2.2.3 Cultural Change - IBM - Win, Execute, Team
I’ve read a lot of business books over the years and I’ve developed a preference for those based on people’s personal experiences of running well-known companies and organisations. The amount of highlighting and the number of Post-it notes protruding from its pages indicate the worth of the book. A few are so good that they are referred to repeatedly.
One such book is “Who says elephants can’t dance?” by Lou Gerstner who replaced John Akers at IBM as its CEO and over a period of nine years from 1993 – 2002 engineered IBM’s turnaround from a loss of $8 billion to a profit of roughly the same amount.
It’s a fascinating and instructive story of IBM’s competitive and cultural transformation and Gerstner makes the point that transforming IBM’s culture was the biggest – and the most crucial – task that he undertook. He explains how founder Tom Watson’s “Basic Beliefs” – Excellence in everything we do, Superior customer service and Respect for the individual had been the cultural foundation stone for the Company’s success until the early 90’s only to become the millstone that nearly drowned it.
The way in which these Basic Beliefs came to be interpreted and acted upon by IBM’s 300,00 employees resulted in excruciatingly slow decision-making, a “we know best” attitude to customer service and an obsession with personal status and the perks of office. Respect for the individual manifested itself as an acceptance of anyone’s right to say “no” to a course of action.
As a consequence, internal competition between individuals, business units and divisions was taken far more seriously than competition between IBM and its rivals in the market place.
This is no place to list all the initiatives that Gerstner took to change the corporate culture but I must make mention of his work on “Leadership Competencies”. After initially drawing up a list of11 competencies under the three headings of “Focus to win”, “Mobilise to execute” and “Sustain momentum”, he felt that after a couple of years momentum was stalling.
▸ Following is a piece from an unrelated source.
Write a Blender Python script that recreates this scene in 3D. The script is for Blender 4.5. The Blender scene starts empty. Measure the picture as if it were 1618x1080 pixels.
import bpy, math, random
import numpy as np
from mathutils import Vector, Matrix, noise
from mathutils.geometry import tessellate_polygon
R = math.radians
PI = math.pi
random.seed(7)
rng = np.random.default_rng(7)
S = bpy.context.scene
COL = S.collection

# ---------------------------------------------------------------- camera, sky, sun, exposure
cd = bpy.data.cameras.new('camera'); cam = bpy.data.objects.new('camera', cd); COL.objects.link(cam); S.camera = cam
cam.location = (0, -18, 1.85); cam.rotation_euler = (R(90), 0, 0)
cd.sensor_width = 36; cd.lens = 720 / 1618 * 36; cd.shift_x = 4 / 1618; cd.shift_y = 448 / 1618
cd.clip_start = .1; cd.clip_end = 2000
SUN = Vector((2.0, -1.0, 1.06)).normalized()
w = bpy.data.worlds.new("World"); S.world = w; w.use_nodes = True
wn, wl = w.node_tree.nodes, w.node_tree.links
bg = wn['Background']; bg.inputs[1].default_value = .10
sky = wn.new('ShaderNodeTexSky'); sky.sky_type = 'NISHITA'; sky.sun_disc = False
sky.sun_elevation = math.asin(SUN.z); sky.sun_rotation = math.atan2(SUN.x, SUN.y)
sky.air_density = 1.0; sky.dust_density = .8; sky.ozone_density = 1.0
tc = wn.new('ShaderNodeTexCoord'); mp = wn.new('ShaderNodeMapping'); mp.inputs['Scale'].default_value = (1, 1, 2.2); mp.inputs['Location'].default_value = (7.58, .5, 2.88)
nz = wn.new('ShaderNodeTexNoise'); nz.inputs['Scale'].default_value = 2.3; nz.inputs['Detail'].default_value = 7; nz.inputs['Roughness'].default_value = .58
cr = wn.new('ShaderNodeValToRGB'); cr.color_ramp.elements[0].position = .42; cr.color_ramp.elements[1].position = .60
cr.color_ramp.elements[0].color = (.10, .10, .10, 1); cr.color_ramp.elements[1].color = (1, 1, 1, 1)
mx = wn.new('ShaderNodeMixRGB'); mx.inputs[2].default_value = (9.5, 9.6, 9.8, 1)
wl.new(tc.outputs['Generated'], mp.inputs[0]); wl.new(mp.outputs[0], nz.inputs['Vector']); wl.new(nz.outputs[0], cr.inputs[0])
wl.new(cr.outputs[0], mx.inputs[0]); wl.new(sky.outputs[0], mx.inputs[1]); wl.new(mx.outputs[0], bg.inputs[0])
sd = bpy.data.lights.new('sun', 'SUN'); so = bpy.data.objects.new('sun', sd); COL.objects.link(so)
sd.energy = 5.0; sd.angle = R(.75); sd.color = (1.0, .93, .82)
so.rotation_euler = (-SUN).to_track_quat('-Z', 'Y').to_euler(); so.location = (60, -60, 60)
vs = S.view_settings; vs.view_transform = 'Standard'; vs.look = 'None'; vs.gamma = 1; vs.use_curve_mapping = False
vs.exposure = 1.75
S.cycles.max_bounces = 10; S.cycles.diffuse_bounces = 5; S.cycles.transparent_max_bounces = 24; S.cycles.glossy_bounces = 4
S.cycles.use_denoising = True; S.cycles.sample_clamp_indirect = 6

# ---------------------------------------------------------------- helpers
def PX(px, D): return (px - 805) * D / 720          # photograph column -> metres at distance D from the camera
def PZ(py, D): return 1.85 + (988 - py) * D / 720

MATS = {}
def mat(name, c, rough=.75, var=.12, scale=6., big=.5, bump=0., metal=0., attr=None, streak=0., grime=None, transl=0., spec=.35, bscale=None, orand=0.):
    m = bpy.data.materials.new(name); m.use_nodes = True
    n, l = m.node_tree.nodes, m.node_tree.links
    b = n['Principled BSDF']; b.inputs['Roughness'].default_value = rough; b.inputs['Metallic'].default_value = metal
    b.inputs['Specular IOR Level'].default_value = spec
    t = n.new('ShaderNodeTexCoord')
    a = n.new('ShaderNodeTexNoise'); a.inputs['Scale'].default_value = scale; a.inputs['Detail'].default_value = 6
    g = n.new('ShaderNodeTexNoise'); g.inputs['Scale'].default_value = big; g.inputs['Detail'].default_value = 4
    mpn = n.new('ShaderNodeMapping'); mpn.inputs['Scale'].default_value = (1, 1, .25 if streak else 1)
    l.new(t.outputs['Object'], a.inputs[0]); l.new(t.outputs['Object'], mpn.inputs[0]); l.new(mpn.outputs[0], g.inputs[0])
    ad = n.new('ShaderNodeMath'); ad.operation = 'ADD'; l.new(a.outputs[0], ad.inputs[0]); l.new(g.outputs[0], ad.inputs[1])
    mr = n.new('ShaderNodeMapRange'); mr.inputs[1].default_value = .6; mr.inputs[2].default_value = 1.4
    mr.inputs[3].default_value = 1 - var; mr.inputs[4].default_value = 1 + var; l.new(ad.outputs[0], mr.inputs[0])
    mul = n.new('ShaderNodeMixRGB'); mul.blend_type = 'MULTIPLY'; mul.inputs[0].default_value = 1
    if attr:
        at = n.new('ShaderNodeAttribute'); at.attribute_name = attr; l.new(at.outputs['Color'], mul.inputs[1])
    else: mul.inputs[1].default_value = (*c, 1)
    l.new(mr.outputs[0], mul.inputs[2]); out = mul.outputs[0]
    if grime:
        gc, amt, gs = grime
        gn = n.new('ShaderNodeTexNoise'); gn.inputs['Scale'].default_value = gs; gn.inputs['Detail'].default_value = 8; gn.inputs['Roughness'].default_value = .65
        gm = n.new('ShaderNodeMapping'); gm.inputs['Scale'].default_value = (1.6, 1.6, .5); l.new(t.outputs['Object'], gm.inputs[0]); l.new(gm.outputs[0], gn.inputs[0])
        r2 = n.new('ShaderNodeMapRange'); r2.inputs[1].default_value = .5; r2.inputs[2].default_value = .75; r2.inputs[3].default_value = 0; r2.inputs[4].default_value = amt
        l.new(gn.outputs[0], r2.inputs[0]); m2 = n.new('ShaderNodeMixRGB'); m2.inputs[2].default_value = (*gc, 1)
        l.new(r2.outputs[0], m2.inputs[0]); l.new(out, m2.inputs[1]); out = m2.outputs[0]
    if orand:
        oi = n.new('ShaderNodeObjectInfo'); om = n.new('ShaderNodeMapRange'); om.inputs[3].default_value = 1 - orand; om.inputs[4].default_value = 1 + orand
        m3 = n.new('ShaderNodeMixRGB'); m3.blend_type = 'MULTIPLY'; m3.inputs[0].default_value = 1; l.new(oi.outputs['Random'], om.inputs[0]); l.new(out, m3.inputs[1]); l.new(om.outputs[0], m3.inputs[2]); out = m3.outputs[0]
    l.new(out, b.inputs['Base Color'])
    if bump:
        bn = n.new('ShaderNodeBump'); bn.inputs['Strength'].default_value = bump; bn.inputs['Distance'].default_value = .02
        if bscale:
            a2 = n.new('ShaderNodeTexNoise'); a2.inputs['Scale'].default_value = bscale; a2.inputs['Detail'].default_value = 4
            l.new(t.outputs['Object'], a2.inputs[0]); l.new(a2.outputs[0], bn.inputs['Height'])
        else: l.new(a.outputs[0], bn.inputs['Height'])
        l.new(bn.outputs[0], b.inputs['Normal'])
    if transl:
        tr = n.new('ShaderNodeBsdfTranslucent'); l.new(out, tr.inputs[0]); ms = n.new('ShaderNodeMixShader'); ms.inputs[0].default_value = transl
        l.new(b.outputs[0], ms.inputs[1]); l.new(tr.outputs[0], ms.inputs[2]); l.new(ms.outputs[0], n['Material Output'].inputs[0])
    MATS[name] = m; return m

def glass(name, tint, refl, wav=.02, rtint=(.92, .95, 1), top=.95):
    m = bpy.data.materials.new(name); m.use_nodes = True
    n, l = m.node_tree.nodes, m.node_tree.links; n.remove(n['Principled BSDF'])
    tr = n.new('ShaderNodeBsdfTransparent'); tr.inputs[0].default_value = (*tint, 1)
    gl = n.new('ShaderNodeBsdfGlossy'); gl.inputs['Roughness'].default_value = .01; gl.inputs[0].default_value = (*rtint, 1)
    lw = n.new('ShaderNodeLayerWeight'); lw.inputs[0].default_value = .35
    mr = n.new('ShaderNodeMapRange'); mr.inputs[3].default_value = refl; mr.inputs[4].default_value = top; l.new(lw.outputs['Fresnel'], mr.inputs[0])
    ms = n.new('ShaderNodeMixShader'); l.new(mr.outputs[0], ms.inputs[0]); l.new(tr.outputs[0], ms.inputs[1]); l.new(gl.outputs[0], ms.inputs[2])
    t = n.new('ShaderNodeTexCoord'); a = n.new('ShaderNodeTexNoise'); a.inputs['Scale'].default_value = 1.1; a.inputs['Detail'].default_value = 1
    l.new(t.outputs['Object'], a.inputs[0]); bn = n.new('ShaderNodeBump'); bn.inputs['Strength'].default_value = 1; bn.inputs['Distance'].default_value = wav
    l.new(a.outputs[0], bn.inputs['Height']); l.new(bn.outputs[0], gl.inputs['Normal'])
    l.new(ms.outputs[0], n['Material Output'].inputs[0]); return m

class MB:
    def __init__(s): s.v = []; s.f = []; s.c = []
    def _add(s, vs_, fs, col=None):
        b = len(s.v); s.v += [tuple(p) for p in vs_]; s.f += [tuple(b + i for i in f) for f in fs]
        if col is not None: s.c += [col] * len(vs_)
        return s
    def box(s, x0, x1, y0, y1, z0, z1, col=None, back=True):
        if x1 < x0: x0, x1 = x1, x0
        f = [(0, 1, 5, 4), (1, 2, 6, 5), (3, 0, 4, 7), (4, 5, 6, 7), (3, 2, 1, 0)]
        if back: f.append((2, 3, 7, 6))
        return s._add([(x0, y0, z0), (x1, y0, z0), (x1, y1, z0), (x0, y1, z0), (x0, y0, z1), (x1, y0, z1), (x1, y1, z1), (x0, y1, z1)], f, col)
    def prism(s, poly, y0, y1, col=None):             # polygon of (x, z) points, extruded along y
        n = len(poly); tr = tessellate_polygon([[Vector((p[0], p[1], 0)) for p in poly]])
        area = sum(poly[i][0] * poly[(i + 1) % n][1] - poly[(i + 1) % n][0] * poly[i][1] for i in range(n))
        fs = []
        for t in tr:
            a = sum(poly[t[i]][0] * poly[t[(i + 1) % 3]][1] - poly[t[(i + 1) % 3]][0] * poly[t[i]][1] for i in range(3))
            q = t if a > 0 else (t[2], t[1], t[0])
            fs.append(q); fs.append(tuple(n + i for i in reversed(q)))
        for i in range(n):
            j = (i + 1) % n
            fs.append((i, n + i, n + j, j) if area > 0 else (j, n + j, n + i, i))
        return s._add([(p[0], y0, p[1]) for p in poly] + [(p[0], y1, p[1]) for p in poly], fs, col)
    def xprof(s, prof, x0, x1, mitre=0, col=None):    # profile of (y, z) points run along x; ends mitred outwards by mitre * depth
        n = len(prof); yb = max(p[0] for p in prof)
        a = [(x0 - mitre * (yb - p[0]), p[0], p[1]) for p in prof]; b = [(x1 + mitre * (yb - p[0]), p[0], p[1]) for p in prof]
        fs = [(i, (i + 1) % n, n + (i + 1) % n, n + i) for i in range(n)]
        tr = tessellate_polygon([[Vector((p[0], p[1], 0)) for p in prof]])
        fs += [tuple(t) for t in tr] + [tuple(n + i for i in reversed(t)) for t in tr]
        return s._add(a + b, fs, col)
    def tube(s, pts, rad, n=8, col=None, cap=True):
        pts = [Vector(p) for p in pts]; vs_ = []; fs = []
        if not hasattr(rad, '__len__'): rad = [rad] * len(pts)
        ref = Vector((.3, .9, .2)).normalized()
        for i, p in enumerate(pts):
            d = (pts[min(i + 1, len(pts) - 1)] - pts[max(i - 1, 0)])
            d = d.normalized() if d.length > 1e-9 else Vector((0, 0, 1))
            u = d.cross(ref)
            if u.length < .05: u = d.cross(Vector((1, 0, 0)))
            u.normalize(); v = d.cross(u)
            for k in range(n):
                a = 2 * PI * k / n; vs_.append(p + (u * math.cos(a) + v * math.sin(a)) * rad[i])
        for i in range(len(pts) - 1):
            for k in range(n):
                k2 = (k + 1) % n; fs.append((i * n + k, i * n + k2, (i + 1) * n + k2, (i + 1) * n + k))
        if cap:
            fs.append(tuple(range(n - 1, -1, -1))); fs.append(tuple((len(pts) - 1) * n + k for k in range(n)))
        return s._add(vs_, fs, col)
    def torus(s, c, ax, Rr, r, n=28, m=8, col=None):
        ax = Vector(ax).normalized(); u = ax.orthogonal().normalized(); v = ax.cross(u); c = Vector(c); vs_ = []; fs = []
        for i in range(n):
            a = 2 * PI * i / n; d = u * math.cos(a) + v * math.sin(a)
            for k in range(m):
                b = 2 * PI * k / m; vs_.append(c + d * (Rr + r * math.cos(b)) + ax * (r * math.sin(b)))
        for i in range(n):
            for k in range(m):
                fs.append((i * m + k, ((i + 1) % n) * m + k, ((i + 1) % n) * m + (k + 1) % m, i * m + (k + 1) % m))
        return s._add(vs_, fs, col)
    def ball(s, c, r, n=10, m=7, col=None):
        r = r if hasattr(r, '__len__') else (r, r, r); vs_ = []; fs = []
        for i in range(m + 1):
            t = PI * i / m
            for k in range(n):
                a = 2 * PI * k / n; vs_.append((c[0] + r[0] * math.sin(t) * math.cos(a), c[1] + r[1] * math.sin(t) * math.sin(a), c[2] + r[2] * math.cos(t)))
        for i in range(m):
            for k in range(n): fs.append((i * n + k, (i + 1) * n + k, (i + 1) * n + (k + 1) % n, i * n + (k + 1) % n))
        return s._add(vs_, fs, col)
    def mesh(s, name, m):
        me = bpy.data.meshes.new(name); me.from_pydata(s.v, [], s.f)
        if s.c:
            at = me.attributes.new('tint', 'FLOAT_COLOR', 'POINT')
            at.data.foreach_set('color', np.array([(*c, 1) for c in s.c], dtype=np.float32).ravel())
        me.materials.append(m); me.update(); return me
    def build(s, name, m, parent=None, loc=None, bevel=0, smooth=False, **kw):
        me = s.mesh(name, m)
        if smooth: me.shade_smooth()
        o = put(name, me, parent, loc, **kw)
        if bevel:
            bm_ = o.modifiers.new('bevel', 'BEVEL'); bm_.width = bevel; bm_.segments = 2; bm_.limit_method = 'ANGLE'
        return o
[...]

Too many IBMers paid lip service to the “New Blue” but continued to work as if they were still in the old IBM.
So Gerstner did two things. First, he reduced the competencies to just three – Win, Execute, Team. Each was given a specific meaning.
- Win - business is a competitive activity
There are winners and losers. In the new IBM, there is no place for anyone who lacks zeal for the contest. Most crucially, the opponent is in the market place, not within IBM. Competing in the marketplace is the driving criterion for all of our actions and all of our behaviour
- Execute - this is all about speed and discipline
There would be no more of the obsessive perfectionism that caused IBM to miss market opportunities and let others capitalise on IBM’s discoveries. No more studying things to death. In the new IBM, successful people would commit to getting things done – fast and effectively.
- Team
Tthis was a commitment to acting as one IBM, to teamwork between individuals, between workgroups, between divisions – plain and simple.
The second thing he did was to integrate Win, Execute, Team into the new Performance Management System. Each year, IBMers had to make three Personal Business Commitments related to Win, Execute and Team and then list the actions that they were going to take to fulfil the commitments. Performance against those commitments was a key determinant of merit and variable pay. As Gerstner says several times in the book, people do what you inspect not what you expect.
Gerstner is one of those rare CEO’s who possessed the capacity to not only save a company from bankruptcy but to rebuild it so it surpassed its former glory. Perhaps the best measure of IBM’s performance over the years of his tenure is the share price that rose from $12.72 in March 1993 to $120.96 in December 2001. For the greater part, the transformation is straight from the textbook but like a reforming CEO that I once worked for, Gerstner understood the impact that small actions have in reinforcing the message that – like it or not – things are going to change.
Part of the culture of the old IBM was the obsessive use of overheads when making internal presentations. At one of Gerstner’s first meetings on the state of the computer hardware business, the speaker was on his second overhead when Gerstner got up and quietly switched off the projector and, after a pause, said “let’s just talk about your business”.
By the end of that day, there were not too many IBM executives around the world that had not heard the story. “Talk about consternation! It was as if the President of the United States had banned the use of English at White House meetings,” Gerstner recalled.
Most IBMers welcomed the new culture of Win, Execute and Team. However, there were a significant number of executives who, whilst they recognised the crisis that faced IBM and supported, reluctantly in some cases, the strategies devised to re-establish IBM’s reputation and profitability, could not stomach the organisational and cultural reforms. They left the Company.
There’s a message there. Try to win people over to change but if they do not demonstrate their conversion through their actions and performance, don’t keep them. The damage that a few people can do to a change program through a campaign of passive and covert resistance is enormous.
Win, Execute, Team. Could you use it in your company?